◆ Task ◆
Give every entry again, word for word and in full.

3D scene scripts
▬▬▬▬▬▬
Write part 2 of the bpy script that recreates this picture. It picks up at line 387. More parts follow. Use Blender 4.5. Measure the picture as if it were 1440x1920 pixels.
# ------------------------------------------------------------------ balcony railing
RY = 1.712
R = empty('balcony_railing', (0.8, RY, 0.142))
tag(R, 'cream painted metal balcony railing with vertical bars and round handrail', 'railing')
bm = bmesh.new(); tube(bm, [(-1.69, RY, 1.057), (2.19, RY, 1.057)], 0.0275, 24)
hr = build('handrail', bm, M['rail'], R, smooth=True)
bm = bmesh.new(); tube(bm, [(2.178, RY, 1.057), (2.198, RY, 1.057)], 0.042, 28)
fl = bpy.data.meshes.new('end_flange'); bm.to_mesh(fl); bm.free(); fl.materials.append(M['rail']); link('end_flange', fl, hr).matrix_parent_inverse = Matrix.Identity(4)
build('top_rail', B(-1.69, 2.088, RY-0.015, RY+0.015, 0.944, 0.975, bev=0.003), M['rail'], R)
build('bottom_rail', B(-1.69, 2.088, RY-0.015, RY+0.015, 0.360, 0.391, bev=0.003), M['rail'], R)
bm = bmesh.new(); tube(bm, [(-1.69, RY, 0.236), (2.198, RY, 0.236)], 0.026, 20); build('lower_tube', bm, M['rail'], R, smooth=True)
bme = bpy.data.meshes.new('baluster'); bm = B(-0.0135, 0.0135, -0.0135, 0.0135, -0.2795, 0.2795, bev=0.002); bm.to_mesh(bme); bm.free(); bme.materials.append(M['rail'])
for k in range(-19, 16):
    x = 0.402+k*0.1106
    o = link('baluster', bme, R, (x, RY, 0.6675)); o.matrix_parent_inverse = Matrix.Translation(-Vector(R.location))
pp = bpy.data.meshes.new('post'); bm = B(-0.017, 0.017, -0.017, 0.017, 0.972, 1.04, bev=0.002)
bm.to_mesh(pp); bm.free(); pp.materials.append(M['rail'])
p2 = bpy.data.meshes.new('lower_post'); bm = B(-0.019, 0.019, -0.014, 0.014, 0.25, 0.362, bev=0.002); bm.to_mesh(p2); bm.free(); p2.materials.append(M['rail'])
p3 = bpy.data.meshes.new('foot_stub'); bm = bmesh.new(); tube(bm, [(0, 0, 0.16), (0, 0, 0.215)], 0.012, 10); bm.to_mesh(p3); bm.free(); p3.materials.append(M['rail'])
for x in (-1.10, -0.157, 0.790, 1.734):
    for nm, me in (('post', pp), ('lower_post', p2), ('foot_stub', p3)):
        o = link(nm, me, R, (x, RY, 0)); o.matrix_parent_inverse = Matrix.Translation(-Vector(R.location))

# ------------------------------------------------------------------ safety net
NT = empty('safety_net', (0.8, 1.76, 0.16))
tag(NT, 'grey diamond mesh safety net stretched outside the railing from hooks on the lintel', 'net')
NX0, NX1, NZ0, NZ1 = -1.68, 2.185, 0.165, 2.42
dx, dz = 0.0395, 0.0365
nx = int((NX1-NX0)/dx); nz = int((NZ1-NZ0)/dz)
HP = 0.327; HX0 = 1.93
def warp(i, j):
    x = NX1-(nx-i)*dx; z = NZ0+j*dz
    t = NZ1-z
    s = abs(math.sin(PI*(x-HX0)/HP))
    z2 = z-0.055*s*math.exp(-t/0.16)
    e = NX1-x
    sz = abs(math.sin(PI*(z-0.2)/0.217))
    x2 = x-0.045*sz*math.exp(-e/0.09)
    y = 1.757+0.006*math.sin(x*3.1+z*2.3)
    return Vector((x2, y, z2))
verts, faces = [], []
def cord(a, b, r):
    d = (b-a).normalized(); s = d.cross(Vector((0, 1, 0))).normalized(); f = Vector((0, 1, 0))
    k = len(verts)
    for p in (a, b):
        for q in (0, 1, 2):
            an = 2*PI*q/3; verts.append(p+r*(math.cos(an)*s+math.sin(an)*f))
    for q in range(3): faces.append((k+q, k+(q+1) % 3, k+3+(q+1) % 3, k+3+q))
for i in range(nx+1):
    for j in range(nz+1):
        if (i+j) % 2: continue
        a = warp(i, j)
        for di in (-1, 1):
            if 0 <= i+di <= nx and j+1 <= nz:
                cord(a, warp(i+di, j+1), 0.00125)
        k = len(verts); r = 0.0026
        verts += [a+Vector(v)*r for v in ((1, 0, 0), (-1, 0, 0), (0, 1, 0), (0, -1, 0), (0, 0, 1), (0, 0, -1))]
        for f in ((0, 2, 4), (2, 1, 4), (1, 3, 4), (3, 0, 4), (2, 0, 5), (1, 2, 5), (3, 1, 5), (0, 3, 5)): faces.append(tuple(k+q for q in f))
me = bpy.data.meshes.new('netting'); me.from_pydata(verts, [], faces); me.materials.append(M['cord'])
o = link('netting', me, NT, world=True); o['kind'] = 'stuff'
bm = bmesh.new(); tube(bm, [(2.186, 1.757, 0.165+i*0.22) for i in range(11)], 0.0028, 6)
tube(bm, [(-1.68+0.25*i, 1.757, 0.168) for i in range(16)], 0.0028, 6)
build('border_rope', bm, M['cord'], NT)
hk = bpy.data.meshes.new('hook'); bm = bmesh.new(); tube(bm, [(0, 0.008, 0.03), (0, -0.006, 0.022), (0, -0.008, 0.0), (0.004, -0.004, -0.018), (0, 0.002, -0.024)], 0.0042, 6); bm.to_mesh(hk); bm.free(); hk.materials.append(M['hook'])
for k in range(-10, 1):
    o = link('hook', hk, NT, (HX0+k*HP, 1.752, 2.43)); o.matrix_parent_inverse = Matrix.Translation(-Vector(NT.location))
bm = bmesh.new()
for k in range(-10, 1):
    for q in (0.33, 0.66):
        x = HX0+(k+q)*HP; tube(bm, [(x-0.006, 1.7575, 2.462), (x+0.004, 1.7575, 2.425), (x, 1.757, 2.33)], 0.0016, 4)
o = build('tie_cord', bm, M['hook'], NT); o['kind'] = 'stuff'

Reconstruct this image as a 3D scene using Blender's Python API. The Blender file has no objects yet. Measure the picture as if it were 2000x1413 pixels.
▬▬▬▬▬▬
◆ Solution to this problem ◆
Write part 2 of the bpy script that recreates this picture. It picks up at line 387. More parts follow. Use Blender 4.5. Measure the picture as if it were 1440x1920 pixels.
# ------------------------------------------------------------------ balcony railing
RY = 1.712
R = empty('balcony_railing', (0.8, RY, 0.142))
tag(R, 'cream painted metal balcony railing with vertical bars and round handrail', 'railing')
bm = bmesh.new(); tube(bm, [(-1.69, RY, 1.057), (2.19, RY, 1.057)], 0.0275, 24)
hr = build('handrail', bm, M['rail'], R, smooth=True)
bm = bmesh.new(); tube(bm, [(2.178, RY, 1.057), (2.198, RY, 1.057)], 0.042, 28)
fl = bpy.data.meshes.new('end_flange'); bm.to_mesh(fl); bm.free(); fl.materials.append(M['rail']); link('end_flange', fl, hr).matrix_parent_inverse = Matrix.Identity(4)
build('top_rail', B(-1.69, 2.088, RY-0.015, RY+0.015, 0.944, 0.975, bev=0.003), M['rail'], R)
build('bottom_rail', B(-1.69, 2.088, RY-0.015, RY+0.015, 0.360, 0.391, bev=0.003), M['rail'], R)
bm = bmesh.new(); tube(bm, [(-1.69, RY, 0.236), (2.198, RY, 0.236)], 0.026, 20); build('lower_tube', bm, M['rail'], R, smooth=True)
bme = bpy.data.meshes.new('baluster'); bm = B(-0.0135, 0.0135, -0.0135, 0.0135, -0.2795, 0.2795, bev=0.002); bm.to_mesh(bme); bm.free(); bme.materials.append(M['rail'])
for k in range(-19, 16):
    x = 0.402+k*0.1106
    o = link('baluster', bme, R, (x, RY, 0.6675)); o.matrix_parent_inverse = Matrix.Translation(-Vector(R.location))
pp = bpy.data.meshes.new('post'); bm = B(-0.017, 0.017, -0.017, 0.017, 0.972, 1.04, bev=0.002)
bm.to_mesh(pp); bm.free(); pp.materials.append(M['rail'])
p2 = bpy.data.meshes.new('lower_post'); bm = B(-0.019, 0.019, -0.014, 0.014, 0.25, 0.362, bev=0.002); bm.to_mesh(p2); bm.free(); p2.materials.append(M['rail'])
p3 = bpy.data.meshes.new('foot_stub'); bm = bmesh.new(); tube(bm, [(0, 0, 0.16), (0, 0, 0.215)], 0.012, 10); bm.to_mesh(p3); bm.free(); p3.materials.append(M['rail'])
for x in (-1.10, -0.157, 0.790, 1.734):
    for nm, me in (('post', pp), ('lower_post', p2), ('foot_stub', p3)):
        o = link(nm, me, R, (x, RY, 0)); o.matrix_parent_inverse = Matrix.Translation(-Vector(R.location))

# ------------------------------------------------------------------ safety net
NT = empty('safety_net', (0.8, 1.76, 0.16))
tag(NT, 'grey diamond mesh safety net stretched outside the railing from hooks on the lintel', 'net')
NX0, NX1, NZ0, NZ1 = -1.68, 2.185, 0.165, 2.42
dx, dz = 0.0395, 0.0365
nx = int((NX1-NX0)/dx); nz = int((NZ1-NZ0)/dz)
HP = 0.327; HX0 = 1.93
def warp(i, j):
    x = NX1-(nx-i)*dx; z = NZ0+j*dz
    t = NZ1-z
    s = abs(math.sin(PI*(x-HX0)/HP))
    z2 = z-0.055*s*math.exp(-t/0.16)
    e = NX1-x
    sz = abs(math.sin(PI*(z-0.2)/0.217))
    x2 = x-0.045*sz*math.exp(-e/0.09)
    y = 1.757+0.006*math.sin(x*3.1+z*2.3)
    return Vector((x2, y, z2))
verts, faces = [], []
def cord(a, b, r):
    d = (b-a).normalized(); s = d.cross(Vector((0, 1, 0))).normalized(); f = Vector((0, 1, 0))
    k = len(verts)
    for p in (a, b):
        for q in (0, 1, 2):
            an = 2*PI*q/3; verts.append(p+r*(math.cos(an)*s+math.sin(an)*f))
    for q in range(3): faces.append((k+q, k+(q+1) % 3, k+3+(q+1) % 3, k+3+q))
for i in range(nx+1):
    for j in range(nz+1):
        if (i+j) % 2: continue
        a = warp(i, j)
        for di in (-1, 1):
            if 0 <= i+di <= nx and j+1 <= nz:
                cord(a, warp(i+di, j+1), 0.00125)
        k = len(verts); r = 0.0026
        verts += [a+Vector(v)*r for v in ((1, 0, 0), (-1, 0, 0), (0, 1, 0), (0, -1, 0), (0, 0, 1), (0, 0, -1))]
        for f in ((0, 2, 4), (2, 1, 4), (1, 3, 4), (3, 0, 4), (2, 0, 5), (1, 2, 5), (3, 1, 5), (0, 3, 5)): faces.append(tuple(k+q for q in f))
me = bpy.data.meshes.new('netting'); me.from_pydata(verts, [], faces); me.materials.append(M['cord'])
o = link('netting', me, NT, world=True); o['kind'] = 'stuff'
bm = bmesh.new(); tube(bm, [(2.186, 1.757, 0.165+i*0.22) for i in range(11)], 0.0028, 6)
tube(bm, [(-1.68+0.25*i, 1.757, 0.168) for i in range(16)], 0.0028, 6)
build('border_rope', bm, M['cord'], NT)
hk = bpy.data.meshes.new('hook'); bm = bmesh.new(); tube(bm, [(0, 0.008, 0.03), (0, -0.006, 0.022), (0, -0.008, 0.0), (0.004, -0.004, -0.018), (0, 0.002, -0.024)], 0.0042, 6); bm.to_mesh(hk); bm.free(); hk.materials.append(M['hook'])
for k in range(-10, 1):
    o = link('hook', hk, NT, (HX0+k*HP, 1.752, 2.43)); o.matrix_parent_inverse = Matrix.Translation(-Vector(NT.location))
bm = bmesh.new()
for k in range(-10, 1):
    for q in (0.33, 0.66):
        x = HX0+(k+q)*HP; tube(bm, [(x-0.006, 1.7575, 2.462), (x+0.004, 1.7575, 2.425), (x, 1.757, 2.33)], 0.0016, 4)
o = build('tie_cord', bm, M['hook'], NT); o['kind'] = 'stuff'

Reconstruct this image as a 3D scene using Blender's Python API. The Blender file has no objects yet. Measure the picture as if it were 2000x1413 pixels.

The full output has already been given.